His workload has steadily increased to the point where he's taking reps in the team period and going full tilt. Initially, Lewan's reps would conclude on contact. Now it's all the way through the whistle.

Having missed so much time, Lewan is eager to get back on the field. But he has trust in the coaching and training staff to bring him along at the correct pace so he can be ready to go for the season opener against the Arizona Cardinals. There was a time when perhaps things wouldn't have gone so smoothly.

Carter and Lewan didn't exactly hit it off when the two started working together in 2018. Carter admits he came in full of "piss and vinegar" to set a tone with the group. Lewan said there was some resistance, but ultimately Carter has helped elevate his game to another level.

"You go from a guy like [former Titans O-line coach] Russ Grimm, who's a relaxed guy, the type that maybe would have a beer in the morning," Lewan said. "Keith is a high-strung dude. It's a big change. I've never done a good job with authority, and he's definitely an authority figure, so that was a hard thing for me to handle. But I really appreciate Keith and what he's done for this team, especially this offensive line."

Now Lewan and Carter have an excellent relationship to the point where the veteran tackle is a player the coach relies upon to reinforce executing specific techniques and bringing energy to practice.

Lewan can be heard cheering on players and talking trash with the defense. There's a different emotional level when Lewan is on the field.

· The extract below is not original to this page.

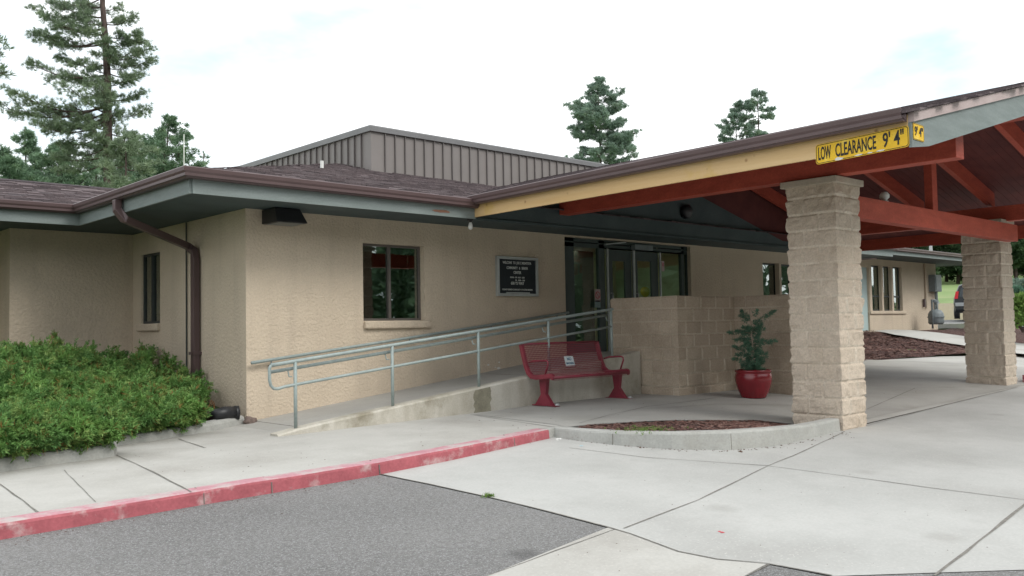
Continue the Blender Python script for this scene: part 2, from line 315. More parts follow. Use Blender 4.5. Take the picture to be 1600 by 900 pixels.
# ------------------------------------------------------------------ ground heights
def zD(x, y):                                                        # drive plane: falls gently towards the parking
    return .0102*(np.minimum(x, 26)-10.187)+.0469*(np.clip(y, -14, 12)-5.238)
def zW(x, y):                                                        # raised walk along the building
    a = .165+.015*(np.minimum(x, 10)-7.5)
    t = np.clip((y-5.68)/2.6, 0, 1); d = zD(x, np.minimum(y, 5.68)); b = d+(.2-d)*t+(.043*np.maximum(0, y-8.3)*np.clip((x-14)/5, 0, 1)+.01*np.maximum(0, x-14))*t
    s = np.clip((x-8.3)/2.0, 0, 1); s = s*s*(3-2*s)
    return a*(1-s)+b*s
def zR(x): return .112+.110*(x-5.0)                                  # ramp surface
def zT(x, y):                                                        # terrain
    base = .0102*(np.clip(x, -30, 26)-10.187)+.0469*(np.clip(y, -14, 12)-5.238)
    s = (x-21)/9; s = np.clip(s, 0, 1); s = s*s*(3-2*s); yy = np.clip((y-8.5)/4.5, 0, 1)
    rise = .42*s*yy
    d = x*_F[0]+y*_F[1]; lat = x*_R0[0]+y*_R0[1]
    hill = .075*np.maximum(0, d-55)*np.clip((lat-5)/25, 0, 1)+.0*d
    return base+rise+np.minimum(hill, 16)+.35*np.clip((d-38)/10, 0, 1)*np.clip((lat)/10, 0, 1)
def sheet(name, poly, zf, mt, cell=.6, parent=None, lift=0.0, jitter=0.0, smooth=True):
    bm = bmesh.new(); vs = [bm.verts.new((x, y, 0)) for x, y in poly]; bm.faces.new(vs)
    bmesh.ops.triangulate(bm, faces=bm.faces[:])
    xs = [p[0] for p in poly]; ys = [p[1] for p in poly]
    for lo, hi, nrm in ((min(xs), max(xs), (1, 0, 0)), (min(ys), max(ys), (0, 1, 0))):
        k = lo+cell*.5
        while k < hi:
            bmesh.ops.bisect_plane(bm, geom=bm.verts[:]+bm.edges[:]+bm.faces[:], plane_co=tuple(c*k for c in nrm), plane_no=nrm, dist=1e-5); k += cell
    rg = random.Random(3)
    for v in bm.verts: v.co.z = float(zf(v.co.x, v.co.y))+lift+(rg.uniform(-1, 1)*jitter if jitter else 0)
    bmesh.ops.recalc_face_normals(bm, faces=bm.faces)
    if sum(f.normal.z for f in bm.faces) < 0: bmesh.ops.reverse_faces(bm, faces=bm.faces)
    me = bpy.data.meshes.new(name); bm.to_mesh(me); bm.free()
    for p in me.polygons: p.use_smooth = smooth
    me.materials.append(mt); o = bpy.data.objects.new(name, me); COL.objects.link(o)
    if parent: o.parent = parent
    ORG[o.name] = (0, 0, 0); return o
def struct(o): o['kind'] = 'structure'; return o
# terrain sheet to the horizon
g = MB(); xs = np.concatenate([np.linspace(-900, -70, 14), np.linspace(-60, 200, 88), np.linspace(215, 1000, 16)])
ys = np.concatenate([np.linspace(-800, -70, 12), np.linspace(-60, 220, 94), np.linspace(235, 1000, 16)])
XX, YY = np.meshgrid(xs, ys); ZZ = zT(XX, YY)-.06-.35*((XX > -16) & (XX < 20) & (YY > 1) & (YY < 19))
nx, ny = len(xs), len(ys); idx = np.arange(nx*ny).reshape(ny, nx)
g.np_add(np.stack([XX.ravel(), YY.ravel(), ZZ.ravel()], 1), np.stack([idx[:-1, :-1].ravel(), idx[:-1, 1:].ravel(), idx[1:, 1:].ravel(), idx[1:, :-1].ravel()], 1))
struct(g.build('ground', GRASS, smooth=True))
# --- pavement outlines
D = lambda px, py: onG(px, py, zD)
W_ = lambda px, py: onG(px, py, zW)
kb = [(-2.6, D(0, 842)[1]-.42), (.2, D(0, 842)[1]-.12), D(0, 842), D(130, 820), D(320, 787), D(460, 764), D(595, 741), D(700, 720), D(790, 700), D(858, 685)]
pl = [D(866, 683), D(905, 689), D(970, 696), D(1050, 702), D(1140, 703), D(1210, 697), D(1262, 686), (10.16, 5.26)]
edge = [D(595, 741), D(672, 757), D(760, 776), D(860, 800), D(950, 824), D(985, 834), D(1060, 862), D(1120, 874), D(1200, 881), D(1300, 900)]
far_e = [(edge[-1][0]+2.2, edge[-1][1]-1.6), (edge[-1][0]+6, edge[-1][1]-5)]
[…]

That stems from when Lewan was in high school playing nose tackle. He posted a video on YouTube of himself playing, thinking it would get him a scholarship. Instead, it brought criticism from a teammate, who said he goes hard only every once in a while.

Lewan vowed to never have his effort questioned again. He wants his energy to rub off on his teammates.

"It's juice, man," Lewan said. "You have millions of people watching, and you have an opportunity to put something on film that everyone around the league is going to judge you for. I love playing football and taking a guy and throwing him to our sidelines and dudes get hyped up."